Transcribe the listing that follows in full, omitting pictures.

------ INFORMATION SHOWN ------

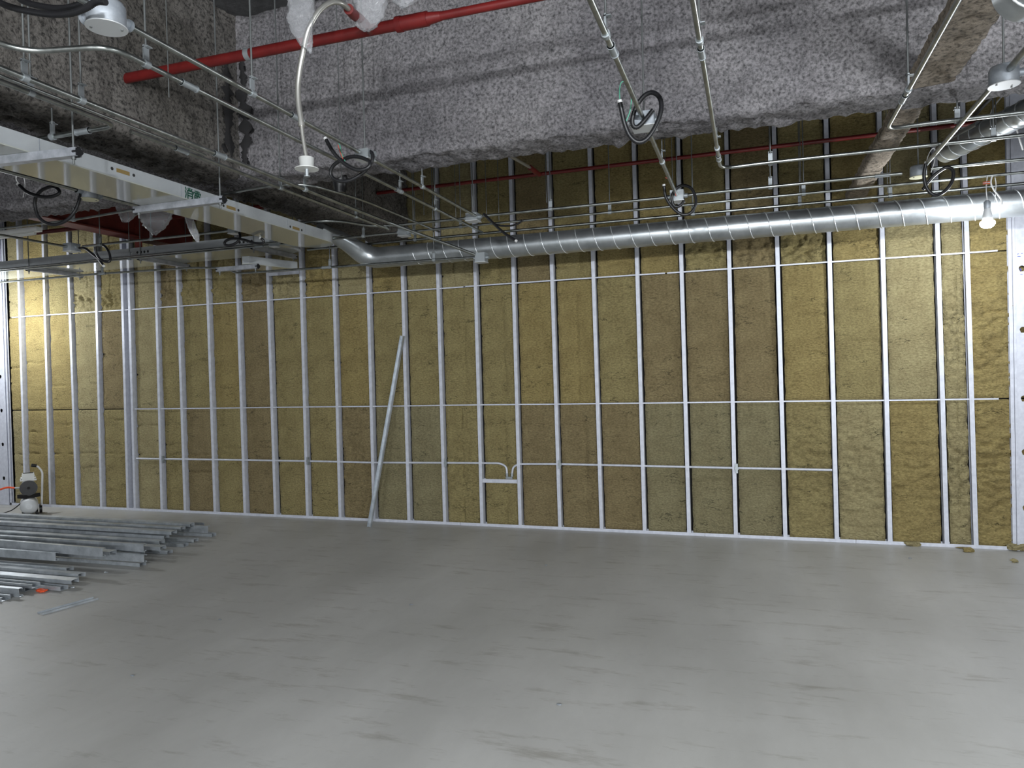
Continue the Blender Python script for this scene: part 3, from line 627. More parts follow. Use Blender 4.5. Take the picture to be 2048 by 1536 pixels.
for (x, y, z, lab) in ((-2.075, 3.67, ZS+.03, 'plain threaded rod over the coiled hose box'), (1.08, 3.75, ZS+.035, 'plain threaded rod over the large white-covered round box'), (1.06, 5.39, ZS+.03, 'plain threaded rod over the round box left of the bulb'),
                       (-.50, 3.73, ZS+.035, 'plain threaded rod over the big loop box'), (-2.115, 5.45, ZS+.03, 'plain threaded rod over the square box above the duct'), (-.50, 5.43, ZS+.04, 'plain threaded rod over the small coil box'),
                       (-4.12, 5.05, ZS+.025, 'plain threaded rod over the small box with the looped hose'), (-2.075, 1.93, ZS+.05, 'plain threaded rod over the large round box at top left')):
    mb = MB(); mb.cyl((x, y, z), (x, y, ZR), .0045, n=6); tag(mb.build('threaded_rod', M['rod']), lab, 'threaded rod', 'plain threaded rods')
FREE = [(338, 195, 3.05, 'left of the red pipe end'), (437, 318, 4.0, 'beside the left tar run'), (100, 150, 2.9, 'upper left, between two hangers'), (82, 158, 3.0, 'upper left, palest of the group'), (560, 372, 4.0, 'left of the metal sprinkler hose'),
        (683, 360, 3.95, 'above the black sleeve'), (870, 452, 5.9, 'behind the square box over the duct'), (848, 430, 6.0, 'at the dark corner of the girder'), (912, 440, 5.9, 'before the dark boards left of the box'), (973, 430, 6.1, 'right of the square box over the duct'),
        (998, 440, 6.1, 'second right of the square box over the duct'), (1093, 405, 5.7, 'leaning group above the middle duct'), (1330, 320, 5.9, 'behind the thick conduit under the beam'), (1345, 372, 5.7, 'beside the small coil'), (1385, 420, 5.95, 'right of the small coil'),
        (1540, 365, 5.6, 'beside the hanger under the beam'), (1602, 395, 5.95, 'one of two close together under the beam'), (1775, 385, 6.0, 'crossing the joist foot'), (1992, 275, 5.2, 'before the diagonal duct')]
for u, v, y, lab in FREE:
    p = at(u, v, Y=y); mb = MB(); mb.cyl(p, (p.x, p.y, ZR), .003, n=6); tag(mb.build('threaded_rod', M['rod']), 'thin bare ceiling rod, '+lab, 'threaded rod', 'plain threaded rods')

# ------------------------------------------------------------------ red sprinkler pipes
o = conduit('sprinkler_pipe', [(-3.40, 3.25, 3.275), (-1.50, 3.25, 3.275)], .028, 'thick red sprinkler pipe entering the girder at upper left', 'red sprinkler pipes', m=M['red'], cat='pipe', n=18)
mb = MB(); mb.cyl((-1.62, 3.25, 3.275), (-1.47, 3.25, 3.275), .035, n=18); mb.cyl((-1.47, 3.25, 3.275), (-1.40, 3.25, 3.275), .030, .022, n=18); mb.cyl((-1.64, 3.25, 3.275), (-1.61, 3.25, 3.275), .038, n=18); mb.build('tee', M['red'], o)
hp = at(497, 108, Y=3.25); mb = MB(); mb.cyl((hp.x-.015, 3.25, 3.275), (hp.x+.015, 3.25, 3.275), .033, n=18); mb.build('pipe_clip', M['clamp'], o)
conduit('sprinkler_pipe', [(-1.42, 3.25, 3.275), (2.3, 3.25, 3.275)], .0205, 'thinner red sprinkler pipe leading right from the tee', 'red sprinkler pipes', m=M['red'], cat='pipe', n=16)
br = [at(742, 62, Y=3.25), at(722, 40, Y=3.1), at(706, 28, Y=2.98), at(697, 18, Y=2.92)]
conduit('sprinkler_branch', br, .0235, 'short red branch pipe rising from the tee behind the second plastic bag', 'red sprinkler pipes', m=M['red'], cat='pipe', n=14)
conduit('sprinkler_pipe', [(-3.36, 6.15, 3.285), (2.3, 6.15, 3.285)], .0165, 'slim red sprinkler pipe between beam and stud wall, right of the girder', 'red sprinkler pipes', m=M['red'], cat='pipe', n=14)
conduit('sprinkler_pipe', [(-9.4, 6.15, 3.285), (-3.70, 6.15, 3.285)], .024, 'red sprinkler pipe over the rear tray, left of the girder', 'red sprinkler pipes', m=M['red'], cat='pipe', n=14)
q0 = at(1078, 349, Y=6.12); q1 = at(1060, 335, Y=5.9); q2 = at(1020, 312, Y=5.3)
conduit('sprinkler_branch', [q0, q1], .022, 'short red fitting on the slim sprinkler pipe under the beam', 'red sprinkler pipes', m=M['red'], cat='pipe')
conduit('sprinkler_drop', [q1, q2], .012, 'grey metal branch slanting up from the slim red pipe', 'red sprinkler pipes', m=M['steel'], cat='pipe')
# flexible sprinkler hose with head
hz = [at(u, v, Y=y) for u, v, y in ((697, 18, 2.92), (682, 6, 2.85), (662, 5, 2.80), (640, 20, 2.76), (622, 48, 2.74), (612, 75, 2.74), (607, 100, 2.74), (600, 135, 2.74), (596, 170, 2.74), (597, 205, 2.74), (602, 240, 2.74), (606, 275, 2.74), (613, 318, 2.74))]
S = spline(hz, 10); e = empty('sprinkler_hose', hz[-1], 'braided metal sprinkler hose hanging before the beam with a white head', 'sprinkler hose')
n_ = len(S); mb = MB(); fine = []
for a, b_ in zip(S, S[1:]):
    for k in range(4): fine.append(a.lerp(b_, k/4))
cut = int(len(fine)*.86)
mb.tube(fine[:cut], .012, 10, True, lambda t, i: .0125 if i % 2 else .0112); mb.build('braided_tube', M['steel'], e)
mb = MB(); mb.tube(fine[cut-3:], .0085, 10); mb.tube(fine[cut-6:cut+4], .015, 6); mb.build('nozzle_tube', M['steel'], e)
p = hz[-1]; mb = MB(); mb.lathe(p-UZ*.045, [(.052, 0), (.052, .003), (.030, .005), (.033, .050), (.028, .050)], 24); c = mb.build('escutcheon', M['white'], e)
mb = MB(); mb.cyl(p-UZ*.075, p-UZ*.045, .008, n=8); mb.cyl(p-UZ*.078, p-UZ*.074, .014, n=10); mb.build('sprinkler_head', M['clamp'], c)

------

ANSWER:
Continue the Blender Python script for this scene: part 3, from line 627. More parts follow. Use Blender 4.5. Take the picture to be 2048 by 1536 pixels.
for (x, y, z, lab) in ((-2.075, 3.67, ZS+.03, 'plain threaded rod over the coiled hose box'), (1.08, 3.75, ZS+.035, 'plain threaded rod over the large white-covered round box'), (1.06, 5.39, ZS+.03, 'plain threaded rod over the round box left of the bulb'),
                       (-.50, 3.73, ZS+.035, 'plain threaded rod over the big loop box'), (-2.115, 5.45, ZS+.03, 'plain threaded rod over the square box above the duct'), (-.50, 5.43, ZS+.04, 'plain threaded rod over the small coil box'),
                       (-4.12, 5.05, ZS+.025, 'plain threaded rod over the small box with the looped hose'), (-2.075, 1.93, ZS+.05, 'plain threaded rod over the large round box at top left')):
    mb = MB(); mb.cyl((x, y, z), (x, y, ZR), .0045, n=6); tag(mb.build('threaded_rod', M['rod']), lab, 'threaded rod', 'plain threaded rods')
FREE = [(338, 195, 3.05, 'left of the red pipe end'), (437, 318, 4.0, 'beside the left tar run'), (100, 150, 2.9, 'upper left, between two hangers'), (82, 158, 3.0, 'upper left, palest of the group'), (560, 372, 4.0, 'left of the metal sprinkler hose'),
        (683, 360, 3.95, 'above the black sleeve'), (870, 452, 5.9, 'behind the square box over the duct'), (848, 430, 6.0, 'at the dark corner of the girder'), (912, 440, 5.9, 'before the dark boards left of the box'), (973, 430, 6.1, 'right of the square box over the duct'),
        (998, 440, 6.1, 'second right of the square box over the duct'), (1093, 405, 5.7, 'leaning group above the middle duct'), (1330, 320, 5.9, 'behind the thick conduit under the beam'), (1345, 372, 5.7, 'beside the small coil'), (1385, 420, 5.95, 'right of the small coil'),
        (1540, 365, 5.6, 'beside the hanger under the beam'), (1602, 395, 5.95, 'one of two close together under the beam'), (1775, 385, 6.0, 'crossing the joist foot'), (1992, 275, 5.2, 'before the diagonal duct')]
for u, v, y, lab in FREE:
    p = at(u, v, Y=y); mb = MB(); mb.cyl(p, (p.x, p.y, ZR), .003, n=6); tag(mb.build('threaded_rod', M['rod']), 'thin bare ceiling rod, '+lab, 'threaded rod', 'plain threaded rods')

# ------------------------------------------------------------------ red sprinkler pipes
o = conduit('sprinkler_pipe', [(-3.40, 3.25, 3.275), (-1.50, 3.25, 3.275)], .028, 'thick red sprinkler pipe entering the girder at upper left', 'red sprinkler pipes', m=M['red'], cat='pipe', n=18)
mb = MB(); mb.cyl((-1.62, 3.25, 3.275), (-1.47, 3.25, 3.275), .035, n=18); mb.cyl((-1.47, 3.25, 3.275), (-1.40, 3.25, 3.275), .030, .022, n=18); mb.cyl((-1.64, 3.25, 3.275), (-1.61, 3.25, 3.275), .038, n=18); mb.build('tee', M['red'], o)
hp = at(497, 108, Y=3.25); mb = MB(); mb.cyl((hp.x-.015, 3.25, 3.275), (hp.x+.015, 3.25, 3.275), .033, n=18); mb.build('pipe_clip', M['clamp'], o)
conduit('sprinkler_pipe', [(-1.42, 3.25, 3.275), (2.3, 3.25, 3.275)], .0205, 'thinner red sprinkler pipe leading right from the tee', 'red sprinkler pipes', m=M['red'], cat='pipe', n=16)
br = [at(742, 62, Y=3.25), at(722, 40, Y=3.1), at(706, 28, Y=2.98), at(697, 18, Y=2.92)]
conduit('sprinkler_branch', br, .0235, 'short red branch pipe rising from the tee behind the second plastic bag', 'red sprinkler pipes', m=M['red'], cat='pipe', n=14)
conduit('sprinkler_pipe', [(-3.36, 6.15, 3.285), (2.3, 6.15, 3.285)], .0165, 'slim red sprinkler pipe between beam and stud wall, right of the girder', 'red sprinkler pipes', m=M['red'], cat='pipe', n=14)
conduit('sprinkler_pipe', [(-9.4, 6.15, 3.285), (-3.70, 6.15, 3.285)], .024, 'red sprinkler pipe over the rear tray, left of the girder', 'red sprinkler pipes', m=M['red'], cat='pipe', n=14)
q0 = at(1078, 349, Y=6.12); q1 = at(1060, 335, Y=5.9); q2 = at(1020, 312, Y=5.3)
conduit('sprinkler_branch', [q0, q1], .022, 'short red fitting on the slim sprinkler pipe under the beam', 'red sprinkler pipes', m=M['red'], cat='pipe')
conduit('sprinkler_drop', [q1, q2], .012, 'grey metal branch slanting up from the slim red pipe', 'red sprinkler pipes', m=M['steel'], cat='pipe')
# flexible sprinkler hose with head
hz = [at(u, v, Y=y) for u, v, y in ((697, 18, 2.92), (682, 6, 2.85), (662, 5, 2.80), (640, 20, 2.76), (622, 48, 2.74), (612, 75, 2.74), (607, 100, 2.74), (600, 135, 2.74), (596, 170, 2.74), (597, 205, 2.74), (602, 240, 2.74), (606, 275, 2.74), (613, 318, 2.74))]
S = spline(hz, 10); e = empty('sprinkler_hose', hz[-1], 'braided metal sprinkler hose hanging before the beam with a white head', 'sprinkler hose')
n_ = len(S); mb = MB(); fine = []
for a, b_ in zip(S, S[1:]):
    for k in range(4): fine.append(a.lerp(b_, k/4))
cut = int(len(fine)*.86)
mb.tube(fine[:cut], .012, 10, True, lambda t, i: .0125 if i % 2 else .0112); mb.build('braided_tube', M['steel'], e)
mb = MB(); mb.tube(fine[cut-3:], .0085, 10); mb.tube(fine[cut-6:cut+4], .015, 6); mb.build('nozzle_tube', M['steel'], e)
p = hz[-1]; mb = MB(); mb.lathe(p-UZ*.045, [(.052, 0), (.052, .003), (.030, .005), (.033, .050), (.028, .050)], 24); c = mb.build('escutcheon', M['white'], e)
mb = MB(); mb.cyl(p-UZ*.075, p-UZ*.045, .008, n=8); mb.cyl(p-UZ*.078, p-UZ*.074, .014, n=10); mb.build('sprinkler_head', M['clamp'], c)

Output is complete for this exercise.